Written task: Each line of the listing must be transcribed exactly, except for the images, which should be excluded.

Source excerpt:
++++++++++

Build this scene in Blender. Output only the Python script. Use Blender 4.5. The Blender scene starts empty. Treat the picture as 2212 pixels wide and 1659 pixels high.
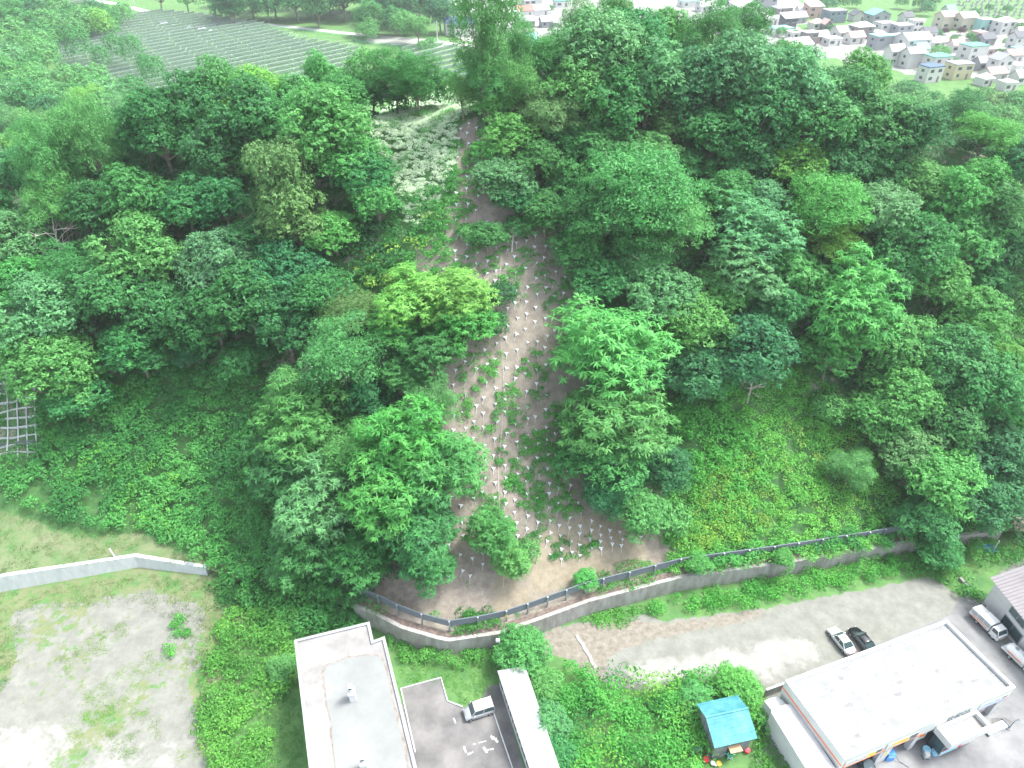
import bpy, math, random
import numpy as np
from mathutils import Vector, Matrix, noise
random.seed(7)
RS = np.random.RandomState(11)
R = math.radians
SC = bpy.context.scene
COL = SC.collection
# ------------------------------------------------------------------ camera, sky, sun, exposure
H, PITCH, F = 70.0, R(37.0), 1536.0          # F in units of a 2212 x 1659 frame
cam = bpy.data.cameras.new('camera'); camo = bpy.data.objects.new('camera', cam); COL.objects.link(camo)
camo.location = (0, 0, H); camo.rotation_euler = (R(90) - PITCH, 0, 0)
cam.sensor_width = 36.0; cam.sensor_fit = 'HORIZONTAL'; cam.lens = 36.0 * F / 2212.0
cam.clip_start = 1.0; cam.clip_end = 6000.0
SC.camera = camo
W = bpy.data.worlds.new('World'); SC.world = W; W.use_nodes = True
SUN_EL, SUN_AZ = R(60), R(75)                # azimuth measured from +Y towards +X
sky = W.node_tree.nodes.new('ShaderNodeTexSky'); sky.sky_type = 'NISHITA'; sky.sun_disc = False
sky.sun_elevation = SUN_EL; sky.sun_rotation = SUN_AZ; sky.air_density = 1.0; sky.dust_density = 3.0; sky.ozone_density = 1.0
hsv = W.node_tree.nodes.new('ShaderNodeHueSaturation'); hsv.inputs['Saturation'].default_value = .42   # a white, hazy sky
bg = W.node_tree.nodes['Background']; W.node_tree.links.new(sky.outputs[0], hsv.inputs['Color']); W.node_tree.links.new(hsv.outputs[0], bg.inputs[0]); bg.inputs[1].default_value = 0.15
sl = bpy.data.lights.new('sun', 'SUN'); sl.energy = 1.75; sl.angle = R(15); sl.color = (1.0, 0.97, 0.91)
slo = bpy.data.objects.new('sun', sl); COL.objects.link(slo); slo.location = (60, 20, 160)
sd = Vector((math.sin(SUN_AZ) * math.cos(SUN_EL), math.cos(SUN_AZ) * math.cos(SUN_EL), math.sin(SUN_EL)))
slo.rotation_euler = sd.to_track_quat('Z', 'Y').to_euler()
SC.view_settings.view_transform = 'Standard'; SC.view_settings.look = 'None'
SC.view_settings.exposure = 1.85; SC.view_settings.gamma = 1.0
try:
    SC.cycles.max_bounces = 5; SC.cycles.diffuse_bounces = 4; SC.cycles.glossy_bounces = 2
    SC.cycles.transmission_bounces = 3; SC.cycles.volume_bounces = 0; SC.cycles.transparent_max_bounces = 4
    SC.cycles.use_denoising = True
except Exception: pass
# ------------------------------------------------------------------ pixel <-> world helpers
CP, SP = math.cos(PITCH), math.sin(PITCH)
def ray(u, v):
    x, y = (u - 1106) / F, (829.5 - v) / F
    return Vector((x, CP + SP * y, -SP + CP * y))
def G(u, v, z=0.0):
    d = ray(u, v); t = (z - H) / d.z
    return Vector((d.x * t, d.y * t, z))
def PX(x, y, z):
    dc = y * CP + (H - z) * SP
    return 1106 + F * x / dc, 829.5 - F * (y * SP - (H - z) * CP) / dc, dc
def inpoly(u, v, P):
    n = len(P); c = False; j = n - 1
    for i in range(n):
        if (P[i][1] > v) != (P[j][1] > v) and u < (P[j][0] - P[i][0]) * (v - P[i][1]) / (P[j][1] - P[i][1]) + P[i][0]: c = not c
        j = i
    return c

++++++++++

The reply:
Build this scene in Blender. Output only the Python script. Use Blender 4.5. The Blender scene starts empty. Treat the picture as 2212 pixels wide and 1659 pixels high.
import bpy, math, random
import numpy as np
from mathutils import Vector, Matrix, noise
random.seed(7)
RS = np.random.RandomState(11)
R = math.radians
SC = bpy.context.scene
COL = SC.collection
# ------------------------------------------------------------------ camera, sky, sun, exposure
H, PITCH, F = 70.0, R(37.0), 1536.0          # F in units of a 2212 x 1659 frame
cam = bpy.data.cameras.new('camera'); camo = bpy.data.objects.new('camera', cam); COL.objects.link(camo)
camo.location = (0, 0, H); camo.rotation_euler = (R(90) - PITCH, 0, 0)
cam.sensor_width = 36.0; cam.sensor_fit = 'HORIZONTAL'; cam.lens = 36.0 * F / 2212.0
cam.clip_start = 1.0; cam.clip_end = 6000.0
SC.camera = camo
W = bpy.data.worlds.new('World'); SC.world = W; W.use_nodes = True
SUN_EL, SUN_AZ = R(60), R(75)                # azimuth measured from +Y towards +X
sky = W.node_tree.nodes.new('ShaderNodeTexSky'); sky.sky_type = 'NISHITA'; sky.sun_disc = False
sky.sun_elevation = SUN_EL; sky.sun_rotation = SUN_AZ; sky.air_density = 1.0; sky.dust_density = 3.0; sky.ozone_density = 1.0
hsv = W.node_tree.nodes.new('ShaderNodeHueSaturation'); hsv.inputs['Saturation'].default_value = .42   # a white, hazy sky
bg = W.node_tree.nodes['Background']; W.node_tree.links.new(sky.outputs[0], hsv.inputs['Color']); W.node_tree.links.new(hsv.outputs[0], bg.inputs[0]); bg.inputs[1].default_value = 0.15
sl = bpy.data.lights.new('sun', 'SUN'); sl.energy = 1.75; sl.angle = R(15); sl.color = (1.0, 0.97, 0.91)
slo = bpy.data.objects.new('sun', sl); COL.objects.link(slo); slo.location = (60, 20, 160)
sd = Vector((math.sin(SUN_AZ) * math.cos(SUN_EL), math.cos(SUN_AZ) * math.cos(SUN_EL), math.sin(SUN_EL)))
slo.rotation_euler = sd.to_track_quat('Z', 'Y').to_euler()
SC.view_settings.view_transform = 'Standard'; SC.view_settings.look = 'None'
SC.view_settings.exposure = 1.85; SC.view_settings.gamma = 1.0
try:
    SC.cycles.max_bounces = 5; SC.cycles.diffuse_bounces = 4; SC.cycles.glossy_bounces = 2
    SC.cycles.transmission_bounces = 3; SC.cycles.volume_bounces = 0; SC.cycles.transparent_max_bounces = 4
    SC.cycles.use_denoising = True
except Exception: pass
# ------------------------------------------------------------------ pixel <-> world helpers
CP, SP = math.cos(PITCH), math.sin(PITCH)
def ray(u, v):
    x, y = (u - 1106) / F, (829.5 - v) / F
    return Vector((x, CP + SP * y, -SP + CP * y))
def G(u, v, z=0.0):
    d = ray(u, v); t = (z - H) / d.z
    return Vector((d.x * t, d.y * t, z))
def PX(x, y, z):
    dc = y * CP + (H - z) * SP
    return 1106 + F * x / dc, 829.5 - F * (y * SP - (H - z) * CP) / dc, dc
def inpoly(u, v, P):
    n = len(P); c = False; j = n - 1
    for i in range(n):
        if (P[i][1] > v) != (P[j][1] > v) and u < (P[j][0] - P[i][0]) * (v - P[i][1]) / (P[j][1] - P[i][1]) + P[i][0]: c = not c
        j = i
    return c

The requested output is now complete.